▶ **Directive**: Copy exactly the lines from the start of the material through the line with "from mathutils.bvhtree import BVHTree". Pictures stay out of the copy.

▶ **Recorded data**:
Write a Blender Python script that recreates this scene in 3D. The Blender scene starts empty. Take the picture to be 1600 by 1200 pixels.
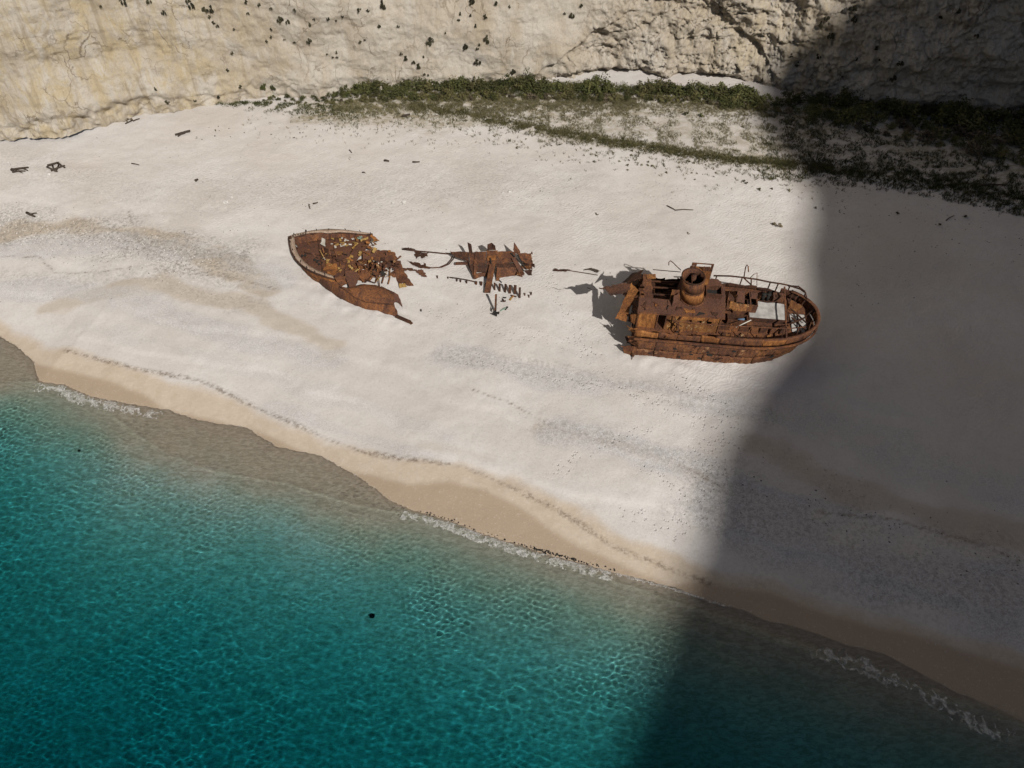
import bpy, bmesh, math, random
import numpy as np
from mathutils import Vector, Matrix
from mathutils.bvhtree import BVHTree

sc = bpy.context.scene
COL = sc.collection
R = math.radians
# ------------------------------------------------------------------ camera
CAM_H = 46.0
PITCH = R(48)
FPX = 1111.0                       # focal length in photo pixels (1600 wide)
cam_d = bpy.data.cameras.new('camera')
cam = bpy.data.objects.new('camera', cam_d)
COL.objects.link(cam)
cam.location = (0, 0, CAM_H)
cam.rotation_euler = (R(90) - PITCH, 0, 0)
cam_d.sensor_width = 36
cam_d.lens = 36 * FPX / 1600
cam_d.clip_end = 3000
sc.camera = cam
# ------------------------------------------------------------------ sky, sun, exposure
SUN_EL, SUN_AZ = R(38), R(23)      # azimuth measured from straight behind the camera, to the right
SUN = np.array([math.sin(SUN_AZ) * math.cos(SUN_EL), -math.cos(SUN_AZ) * math.cos(SUN_EL), math.sin(SUN_EL)])
world = bpy.data.worlds.new('World')
sc.world = world
world.use_nodes = True
wn = world.node_tree
sky = wn.nodes.new('ShaderNodeTexSky')
sky.sky_type = 'NISHITA'
sky.sun_disc = False
sky.sun_elevation = SUN_EL
sky.sun_rotation = R(180) - SUN_AZ
sky.air_density = 0.8
sky.dust_density = 1.0
sky.ozone_density = 0.6
wn.links.new(sky.outputs[0], wn.nodes['Background'].inputs[0])
wn.nodes['Background'].inputs[1].default_value = 0.05
sun_d = bpy.data.lights.new('sun', 'SUN')
sun_d.energy = 5.0
sun_d.angle = R(0.6)
sun_d.color = (1.0, 0.955, 0.90)
sun_d.cycles.is_caustics_light = True
sun = bpy.data.objects.new('sun', sun_d)
COL.objects.link(sun)
sun.rotation_euler = Vector(SUN).to_track_quat('Z', 'Y').to_euler()
sun.location = (60, -150, 140)
vs = sc.view_settings
vs.view_transform = 'Standard'
vs.look = 'None'
vs.exposure = -0.08
vs.gamma = 1.0
sc.cycles.use_denoising = True
sc.cycles.max_bounces = 6
sc.cycles.diffuse_bounces = 3
sc.cycles.glossy_bounces = 2
sc.cycles.use_adaptive_sampling = True
sc.cycles.adaptive_threshold = 0.02
sc.cycles.transmission_bounces = 6
sc.cycles.caustics_reflective = False
sc.cycles.sample_clamp_indirect = 4.0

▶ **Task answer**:
Write a Blender Python script that recreates this scene in 3D. The Blender scene starts empty. Take the picture to be 1600 by 1200 pixels.
import bpy, bmesh, math, random
import numpy as np
from mathutils import Vector, Matrix
from mathutils.bvhtree import BVHTree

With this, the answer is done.